Records:
(begin)

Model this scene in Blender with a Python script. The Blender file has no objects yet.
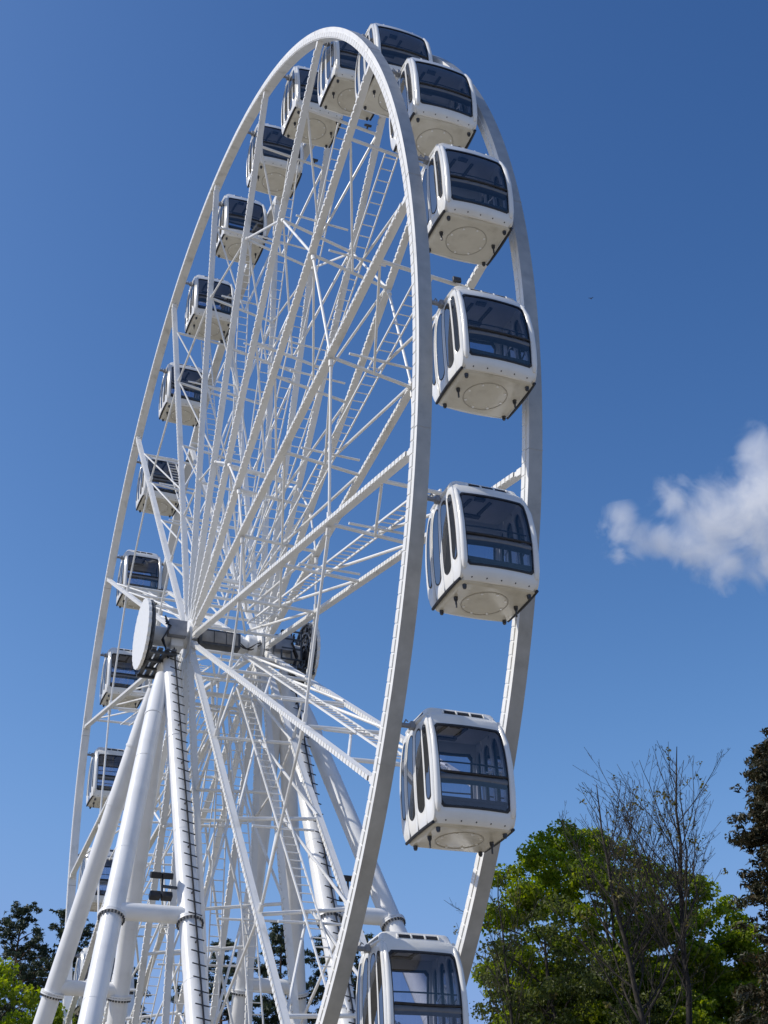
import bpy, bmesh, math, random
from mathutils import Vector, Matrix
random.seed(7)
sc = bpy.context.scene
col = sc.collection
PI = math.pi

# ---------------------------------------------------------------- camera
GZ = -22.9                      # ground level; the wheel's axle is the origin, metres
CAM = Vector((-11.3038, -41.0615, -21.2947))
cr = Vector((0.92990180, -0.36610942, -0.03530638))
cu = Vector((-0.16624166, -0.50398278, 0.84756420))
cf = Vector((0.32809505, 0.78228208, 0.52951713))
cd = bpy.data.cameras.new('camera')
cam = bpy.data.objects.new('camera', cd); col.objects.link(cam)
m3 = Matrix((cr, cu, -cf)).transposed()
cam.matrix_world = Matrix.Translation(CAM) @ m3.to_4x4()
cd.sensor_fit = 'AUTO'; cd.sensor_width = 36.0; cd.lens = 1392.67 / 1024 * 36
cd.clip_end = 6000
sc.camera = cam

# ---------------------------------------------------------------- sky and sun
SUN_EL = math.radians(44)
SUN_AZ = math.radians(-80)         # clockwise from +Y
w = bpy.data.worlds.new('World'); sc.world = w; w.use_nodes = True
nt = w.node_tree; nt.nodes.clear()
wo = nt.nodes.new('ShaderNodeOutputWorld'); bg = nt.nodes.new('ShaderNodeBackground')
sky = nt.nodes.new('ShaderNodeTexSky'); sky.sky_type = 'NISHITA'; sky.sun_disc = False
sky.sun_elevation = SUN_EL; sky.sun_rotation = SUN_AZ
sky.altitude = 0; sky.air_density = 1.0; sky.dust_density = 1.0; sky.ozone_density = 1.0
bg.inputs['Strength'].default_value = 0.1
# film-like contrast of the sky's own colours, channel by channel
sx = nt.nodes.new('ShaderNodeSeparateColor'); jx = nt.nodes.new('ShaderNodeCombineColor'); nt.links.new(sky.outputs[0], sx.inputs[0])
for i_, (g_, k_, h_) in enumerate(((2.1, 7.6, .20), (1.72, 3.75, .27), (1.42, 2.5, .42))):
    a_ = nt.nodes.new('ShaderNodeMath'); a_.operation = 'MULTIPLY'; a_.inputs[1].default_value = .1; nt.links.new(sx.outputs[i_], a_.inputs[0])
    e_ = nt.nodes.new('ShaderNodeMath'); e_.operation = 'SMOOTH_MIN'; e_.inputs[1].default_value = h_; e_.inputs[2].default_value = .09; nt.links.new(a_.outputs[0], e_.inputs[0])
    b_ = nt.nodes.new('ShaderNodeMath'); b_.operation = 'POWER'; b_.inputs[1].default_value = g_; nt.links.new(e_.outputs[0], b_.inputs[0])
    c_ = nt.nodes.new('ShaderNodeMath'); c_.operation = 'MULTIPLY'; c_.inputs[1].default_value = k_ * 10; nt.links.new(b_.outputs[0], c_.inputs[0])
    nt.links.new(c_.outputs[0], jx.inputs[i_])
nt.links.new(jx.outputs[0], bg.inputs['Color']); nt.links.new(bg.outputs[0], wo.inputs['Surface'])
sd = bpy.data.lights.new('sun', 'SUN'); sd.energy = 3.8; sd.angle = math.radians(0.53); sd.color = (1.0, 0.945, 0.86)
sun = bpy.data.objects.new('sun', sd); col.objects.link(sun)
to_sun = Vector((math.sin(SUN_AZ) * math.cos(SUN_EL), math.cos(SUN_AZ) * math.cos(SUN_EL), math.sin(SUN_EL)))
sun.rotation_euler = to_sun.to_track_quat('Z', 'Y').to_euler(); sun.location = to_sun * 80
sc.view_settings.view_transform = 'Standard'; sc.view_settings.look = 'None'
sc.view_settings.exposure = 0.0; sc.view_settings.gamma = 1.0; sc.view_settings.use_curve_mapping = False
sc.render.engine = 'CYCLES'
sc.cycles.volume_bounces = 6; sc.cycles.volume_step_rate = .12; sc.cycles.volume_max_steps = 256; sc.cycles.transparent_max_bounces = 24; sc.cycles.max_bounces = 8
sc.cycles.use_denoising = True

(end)
(begin)

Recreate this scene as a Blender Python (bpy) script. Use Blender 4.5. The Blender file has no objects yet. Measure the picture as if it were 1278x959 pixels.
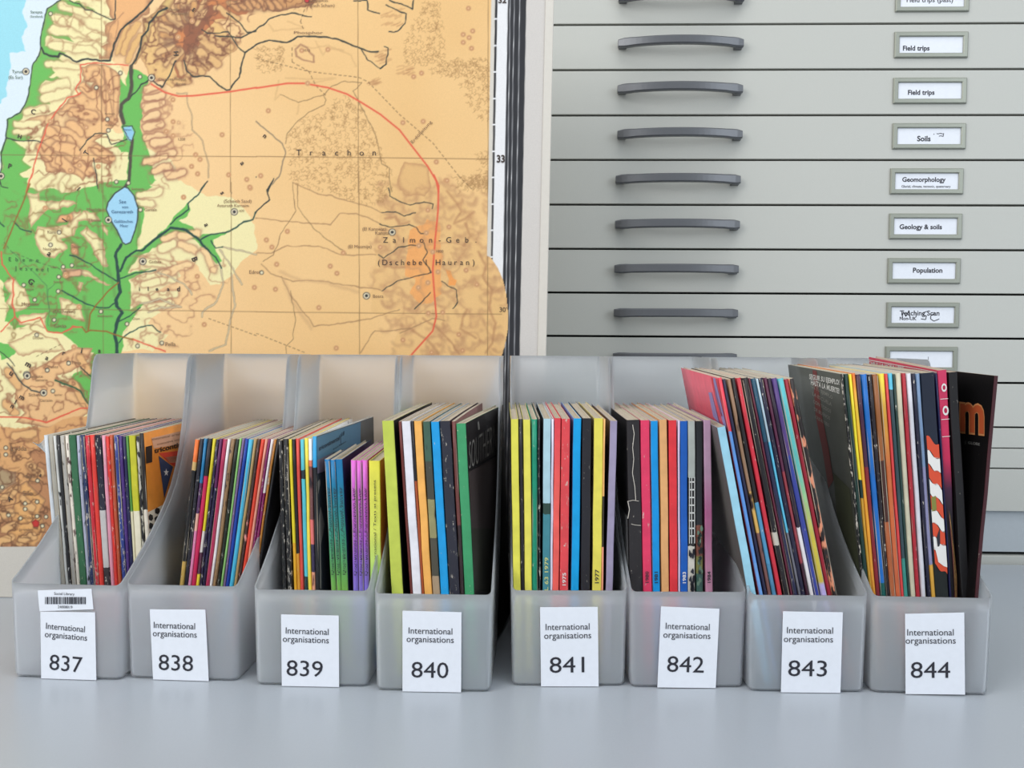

(end)

Task goal: Transcribe, leaving out pictures, each line from the one containing "Model this scene" through the one containing "PI = math.pi".

Final result:
Model this scene in Blender with a Python script. The Blender file has no objects yet.
import bpy, bmesh, math, random
from mathutils import Vector, Matrix
random.seed(7)
sc = bpy.context.scene
col = sc.collection
PI = math.pi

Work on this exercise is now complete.